**Collected data**
....
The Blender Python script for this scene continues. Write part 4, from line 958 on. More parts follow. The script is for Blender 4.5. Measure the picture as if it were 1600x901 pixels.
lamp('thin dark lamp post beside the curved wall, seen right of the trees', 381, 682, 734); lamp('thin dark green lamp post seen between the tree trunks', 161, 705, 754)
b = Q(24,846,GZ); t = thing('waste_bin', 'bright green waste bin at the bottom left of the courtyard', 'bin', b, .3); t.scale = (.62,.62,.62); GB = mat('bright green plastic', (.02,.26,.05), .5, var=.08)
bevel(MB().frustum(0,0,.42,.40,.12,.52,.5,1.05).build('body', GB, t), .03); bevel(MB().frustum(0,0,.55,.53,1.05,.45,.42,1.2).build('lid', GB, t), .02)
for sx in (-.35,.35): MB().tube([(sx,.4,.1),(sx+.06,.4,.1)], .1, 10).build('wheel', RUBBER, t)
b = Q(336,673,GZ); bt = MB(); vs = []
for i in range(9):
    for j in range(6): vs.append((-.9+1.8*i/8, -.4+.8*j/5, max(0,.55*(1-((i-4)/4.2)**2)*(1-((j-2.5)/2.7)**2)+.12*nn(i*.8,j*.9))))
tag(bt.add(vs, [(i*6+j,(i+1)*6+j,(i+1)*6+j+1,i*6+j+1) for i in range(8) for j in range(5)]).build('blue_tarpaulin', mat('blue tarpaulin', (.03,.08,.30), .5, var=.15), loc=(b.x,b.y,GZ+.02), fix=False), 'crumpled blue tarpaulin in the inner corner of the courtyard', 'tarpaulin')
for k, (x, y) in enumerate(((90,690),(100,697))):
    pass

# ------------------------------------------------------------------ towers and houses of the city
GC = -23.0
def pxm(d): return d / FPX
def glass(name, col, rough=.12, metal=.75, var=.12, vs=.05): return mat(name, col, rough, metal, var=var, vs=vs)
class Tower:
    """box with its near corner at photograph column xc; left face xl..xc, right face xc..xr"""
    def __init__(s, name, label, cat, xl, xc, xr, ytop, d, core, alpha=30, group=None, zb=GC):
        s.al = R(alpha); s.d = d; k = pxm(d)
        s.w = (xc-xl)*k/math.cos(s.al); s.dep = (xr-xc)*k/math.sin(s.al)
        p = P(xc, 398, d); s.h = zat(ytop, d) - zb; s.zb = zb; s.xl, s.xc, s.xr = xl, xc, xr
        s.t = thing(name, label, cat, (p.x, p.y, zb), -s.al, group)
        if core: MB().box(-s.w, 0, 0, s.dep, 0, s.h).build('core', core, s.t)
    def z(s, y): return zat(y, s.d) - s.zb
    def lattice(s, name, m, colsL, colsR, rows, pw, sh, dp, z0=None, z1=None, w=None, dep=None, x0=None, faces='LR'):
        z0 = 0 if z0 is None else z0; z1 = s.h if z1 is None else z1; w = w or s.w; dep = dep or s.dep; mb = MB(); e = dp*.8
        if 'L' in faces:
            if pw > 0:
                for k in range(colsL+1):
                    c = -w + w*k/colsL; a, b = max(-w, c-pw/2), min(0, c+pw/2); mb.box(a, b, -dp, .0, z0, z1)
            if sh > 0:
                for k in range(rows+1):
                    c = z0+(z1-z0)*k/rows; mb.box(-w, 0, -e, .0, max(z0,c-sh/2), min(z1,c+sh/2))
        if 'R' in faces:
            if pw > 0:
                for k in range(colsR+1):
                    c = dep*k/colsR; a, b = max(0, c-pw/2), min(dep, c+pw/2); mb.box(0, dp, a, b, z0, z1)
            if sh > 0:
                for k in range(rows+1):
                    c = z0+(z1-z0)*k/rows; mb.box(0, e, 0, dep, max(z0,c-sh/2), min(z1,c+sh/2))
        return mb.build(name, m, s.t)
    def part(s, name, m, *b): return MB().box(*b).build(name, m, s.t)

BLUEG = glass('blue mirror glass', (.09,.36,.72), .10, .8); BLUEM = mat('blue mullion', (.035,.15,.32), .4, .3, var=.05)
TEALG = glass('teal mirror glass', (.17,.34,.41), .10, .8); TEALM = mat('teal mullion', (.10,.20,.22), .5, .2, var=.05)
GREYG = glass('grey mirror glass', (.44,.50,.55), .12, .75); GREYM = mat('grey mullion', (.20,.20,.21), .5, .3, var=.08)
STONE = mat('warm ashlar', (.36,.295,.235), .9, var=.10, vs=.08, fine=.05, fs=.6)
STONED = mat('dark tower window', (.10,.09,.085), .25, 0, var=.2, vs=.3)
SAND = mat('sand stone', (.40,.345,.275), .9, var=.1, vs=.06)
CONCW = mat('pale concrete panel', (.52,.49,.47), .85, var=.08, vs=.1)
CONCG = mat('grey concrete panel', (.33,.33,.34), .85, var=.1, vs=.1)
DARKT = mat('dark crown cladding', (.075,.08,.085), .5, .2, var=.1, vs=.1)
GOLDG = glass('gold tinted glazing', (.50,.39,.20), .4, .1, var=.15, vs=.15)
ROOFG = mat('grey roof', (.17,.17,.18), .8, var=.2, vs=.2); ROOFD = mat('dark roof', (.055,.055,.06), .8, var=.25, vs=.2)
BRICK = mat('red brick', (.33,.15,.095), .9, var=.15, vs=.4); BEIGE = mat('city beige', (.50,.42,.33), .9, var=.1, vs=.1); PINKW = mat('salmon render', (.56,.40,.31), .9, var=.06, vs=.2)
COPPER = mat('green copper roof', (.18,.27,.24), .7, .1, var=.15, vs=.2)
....
**Challenge**
Produce an exact copy of the whole listing.

**Exercise answer**
The Blender Python script for this scene continues. Write part 4, from line 958 on. More parts follow. The script is for Blender 4.5. Measure the picture as if it were 1600x901 pixels.
lamp('thin dark lamp post beside the curved wall, seen right of the trees', 381, 682, 734); lamp('thin dark green lamp post seen between the tree trunks', 161, 705, 754)
b = Q(24,846,GZ); t = thing('waste_bin', 'bright green waste bin at the bottom left of the courtyard', 'bin', b, .3); t.scale = (.62,.62,.62); GB = mat('bright green plastic', (.02,.26,.05), .5, var=.08)
bevel(MB().frustum(0,0,.42,.40,.12,.52,.5,1.05).build('body', GB, t), .03); bevel(MB().frustum(0,0,.55,.53,1.05,.45,.42,1.2).build('lid', GB, t), .02)
for sx in (-.35,.35): MB().tube([(sx,.4,.1),(sx+.06,.4,.1)], .1, 10).build('wheel', RUBBER, t)
b = Q(336,673,GZ); bt = MB(); vs = []
for i in range(9):
    for j in range(6): vs.append((-.9+1.8*i/8, -.4+.8*j/5, max(0,.55*(1-((i-4)/4.2)**2)*(1-((j-2.5)/2.7)**2)+.12*nn(i*.8,j*.9))))
tag(bt.add(vs, [(i*6+j,(i+1)*6+j,(i+1)*6+j+1,i*6+j+1) for i in range(8) for j in range(5)]).build('blue_tarpaulin', mat('blue tarpaulin', (.03,.08,.30), .5, var=.15), loc=(b.x,b.y,GZ+.02), fix=False), 'crumpled blue tarpaulin in the inner corner of the courtyard', 'tarpaulin')
for k, (x, y) in enumerate(((90,690),(100,697))):
    pass

# ------------------------------------------------------------------ towers and houses of the city
GC = -23.0
def pxm(d): return d / FPX
def glass(name, col, rough=.12, metal=.75, var=.12, vs=.05): return mat(name, col, rough, metal, var=var, vs=vs)
class Tower:
    """box with its near corner at photograph column xc; left face xl..xc, right face xc..xr"""
    def __init__(s, name, label, cat, xl, xc, xr, ytop, d, core, alpha=30, group=None, zb=GC):
        s.al = R(alpha); s.d = d; k = pxm(d)
        s.w = (xc-xl)*k/math.cos(s.al); s.dep = (xr-xc)*k/math.sin(s.al)
        p = P(xc, 398, d); s.h = zat(ytop, d) - zb; s.zb = zb; s.xl, s.xc, s.xr = xl, xc, xr
        s.t = thing(name, label, cat, (p.x, p.y, zb), -s.al, group)
        if core: MB().box(-s.w, 0, 0, s.dep, 0, s.h).build('core', core, s.t)
    def z(s, y): return zat(y, s.d) - s.zb
    def lattice(s, name, m, colsL, colsR, rows, pw, sh, dp, z0=None, z1=None, w=None, dep=None, x0=None, faces='LR'):
        z0 = 0 if z0 is None else z0; z1 = s.h if z1 is None else z1; w = w or s.w; dep = dep or s.dep; mb = MB(); e = dp*.8
        if 'L' in faces:
            if pw > 0:
                for k in range(colsL+1):
                    c = -w + w*k/colsL; a, b = max(-w, c-pw/2), min(0, c+pw/2); mb.box(a, b, -dp, .0, z0, z1)
            if sh > 0:
                for k in range(rows+1):
                    c = z0+(z1-z0)*k/rows; mb.box(-w, 0, -e, .0, max(z0,c-sh/2), min(z1,c+sh/2))
        if 'R' in faces:
            if pw > 0:
                for k in range(colsR+1):
                    c = dep*k/colsR; a, b = max(0, c-pw/2), min(dep, c+pw/2); mb.box(0, dp, a, b, z0, z1)
            if sh > 0:
                for k in range(rows+1):
                    c = z0+(z1-z0)*k/rows; mb.box(0, e, 0, dep, max(z0,c-sh/2), min(z1,c+sh/2))
        return mb.build(name, m, s.t)
    def part(s, name, m, *b): return MB().box(*b).build(name, m, s.t)

BLUEG = glass('blue mirror glass', (.09,.36,.72), .10, .8); BLUEM = mat('blue mullion', (.035,.15,.32), .4, .3, var=.05)
TEALG = glass('teal mirror glass', (.17,.34,.41), .10, .8); TEALM = mat('teal mullion', (.10,.20,.22), .5, .2, var=.05)
GREYG = glass('grey mirror glass', (.44,.50,.55), .12, .75); GREYM = mat('grey mullion', (.20,.20,.21), .5, .3, var=.08)
STONE = mat('warm ashlar', (.36,.295,.235), .9, var=.10, vs=.08, fine=.05, fs=.6)
STONED = mat('dark tower window', (.10,.09,.085), .25, 0, var=.2, vs=.3)
SAND = mat('sand stone', (.40,.345,.275), .9, var=.1, vs=.06)
CONCW = mat('pale concrete panel', (.52,.49,.47), .85, var=.08, vs=.1)
CONCG = mat('grey concrete panel', (.33,.33,.34), .85, var=.1, vs=.1)
DARKT = mat('dark crown cladding', (.075,.08,.085), .5, .2, var=.1, vs=.1)
GOLDG = glass('gold tinted glazing', (.50,.39,.20), .4, .1, var=.15, vs=.15)
ROOFG = mat('grey roof', (.17,.17,.18), .8, var=.2, vs=.2); ROOFD = mat('dark roof', (.055,.055,.06), .8, var=.25, vs=.2)
BRICK = mat('red brick', (.33,.15,.095), .9, var=.15, vs=.4); BEIGE = mat('city beige', (.50,.42,.33), .9, var=.1, vs=.1); PINKW = mat('salmon render', (.56,.40,.31), .9, var=.06, vs=.2)
COPPER = mat('green copper roof', (.18,.27,.24), .7, .1, var=.15, vs=.2)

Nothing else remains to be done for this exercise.